For harder materials (above 40 HRC), increase the number of passes by 40 to 50 percent with proportionally lighter cuts. Always include at least one spring pass at full depth to ensure the thread reaches the correct pitch diameter.

Chip Evacuation and Coolant Delivery

Chip evacuation is the single most critical factor in internal threading, especially for blind holes. Chips that accumulate in the bore can cause insert breakage, surface scoring, and dimensional errors. Internal coolant delivery through the boring bar at 30 to 70 bar pressure flushes chips away from the cutting zone.
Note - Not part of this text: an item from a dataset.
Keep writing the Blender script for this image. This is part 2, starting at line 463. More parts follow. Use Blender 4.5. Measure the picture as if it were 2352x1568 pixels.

For through-holes, the natural chip flow direction (forward with right-hand threads) aids evacuation. For blind holes, consider programming a retract-and-clear cycle every 2 to 3 passes to allow chips to fall out of the bore.

Using inserts with positive rake geometry and polished chip surfaces reduces chip curl radius and helps produce short, manageable chips. Avoid negative rake geometry for internal threading unless machining hardened steels above 50 HRC.

Quality Control and Inspection

Internal threads are inspected using thread plug gauges (go/no-go) per ISO 1502 or ANSI/ASME B1.2. For production runs, in-process measurement using touch probes on the CNC lathe can verify pitch diameter within plus or minus 0.01 mm. Program a probing cycle after every 50 to 100 parts to detect tool wear trends and trigger automatic offset compensation. Surface roughness targets for internal threads are typically Ra 1.6 to 3.2 micrometers on the thread flanks.

Summary

Successful internal threading requires balancing insert selection, toolholder rigidity, cutting parameters, and toolpath strategy. Prioritize flank infeed methods to reduce cutting forces, maintain overhang ratios below 4:1 for standard bars, and ensure adequate coolant pressure for chip evacuation. With the correct setup, internal threads on CNC lathes can achieve consistent quality at production speeds comparable to external threading operations.